Trump began six wars within a year
This fact-check may be outdated. Consider refreshing it to get the most current information.
Executive summary
The claim that "Trump began six wars within a year" is not supported by contemporary reporting: while the Trump presidency used force repeatedly — including a high-profile Syrian strike and the killing of Iranian General Qasem Soleimani that provoked Iranian retaliation — mainstream fact-checking and academic accounts do not record six distinct new wars started by Trump in a single year [1] [2] [3] [4]. The dispute rests largely on how one defines a "war" and what counts as "beginning" one, a definitional ambiguity that inflates some political narratives [4].
1. What the record actually shows about U.S. use of force
The Trump administration ordered notable kinetic actions: a 59–cruise‑missile strike on a Syrian airbase in April 2017 that many commentators described as a punitive response to chemical weapons use [1] [2] [3], and the January 2020 strike that killed Qasem Soleimani, which led to Iranian missile strikes on U.S. forces in Iraq and raised fears of escalation [2]. Reporting and policy analyses characterize Trump’s time in office as full of military moves and escalatory rhetoric, not as the inauguration of half‑a‑dozen new wars within a year [3] [5] [6].
2. Definitional problems: "began," "wars," and counting operations
Scholars and fact‑checkers note that counting a "war" is fraught: full‑scale wars differ from targeted strikes, special operations, drone campaigns, or escalatory rhetoric, and conservative tallies often exclude actions that are continuations of prior administrations’ deployments [4]. Reuters and others explain that when interventions are treated as extensions of existing missions, Trump joins previous presidents who also avoided inaugurating brand‑new large‑scale wars [4]. Thus allegations of six new wars hinge on stretching the meanings of "began" and "war" beyond standard practice [4].
3. The case against the claim: evidence does not show six new wars in a year
Available summaries of Trump’s foreign‑policy actions emphasize concentrated episodes of force and a generally bellicose tone rather than multiple distinct wars ignited in a twelve‑month span; academic essays and think‑tank reviews catalog strikes and threats but do not list six separate wars started by Trump within one year [3] [7] [5]. Fact‑checking outlets that examined similar political claims treated Trump as among presidents who did not start a full‑scale new war when measured against 20th‑century benchmarks [4].
4. Why the narrative of “six wars” spreads — agendas and shorthand
Political actors and media outlets sometimes compress complex military actions into sensational claims to score rhetorical points: emphasizing missile strikes, heightened tensions with North Korea, expanded drone operations in Africa, and episodes in the Middle East can be reframed as multiple "wars" depending on the teller’s purpose [6] [5]. Think‑tank and White House messaging offer competing frames — critics argue of militarism and escalation while official archives stress no new wars and force‑building achievements — reflecting partisan incentives to depict the same record as either reckless or restrained [8] [6].
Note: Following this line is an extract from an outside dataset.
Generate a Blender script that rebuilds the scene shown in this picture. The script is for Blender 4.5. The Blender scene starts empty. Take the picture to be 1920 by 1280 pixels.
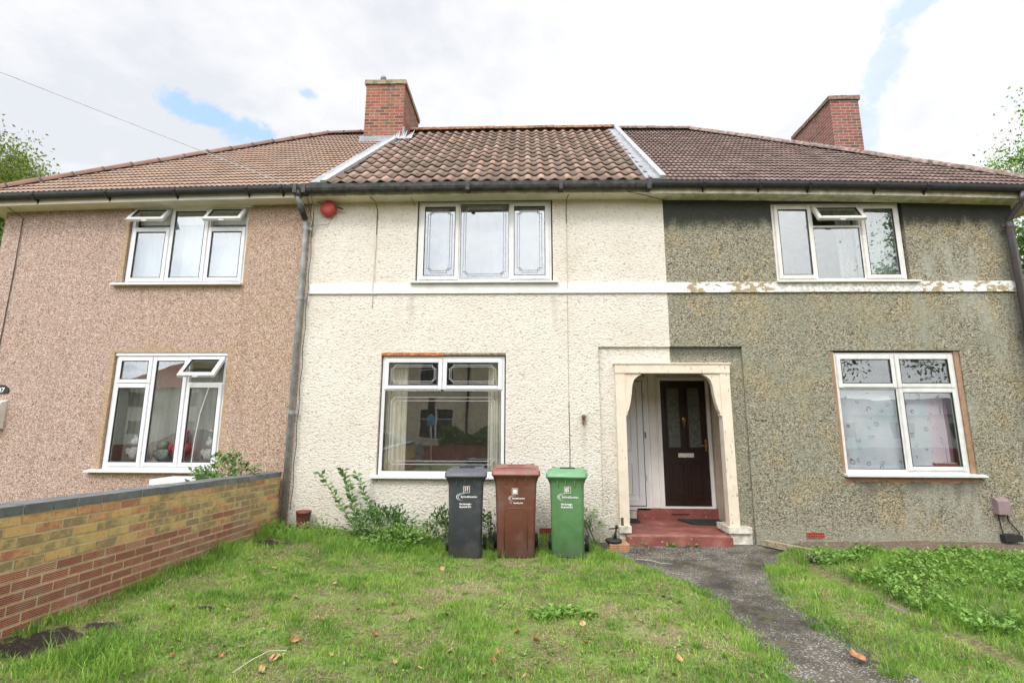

5. Open questions and reporting limits
Current sources document numerous uses of force and near‑catastrophic crises (e.g., exchanges with North Korea, Syrian strikes, the Soleimani episode) but do not substantiate a count of six new declared wars launched within a year by Trump; given variations in definitions and political spin, rigorous classification requires clear criteria that the cited reporting does not universally supply [1] [5] [4]. If the claimant defines "war" differently than major media, academic, or fact‑check sources, that redefinition should be shown rather than asserted.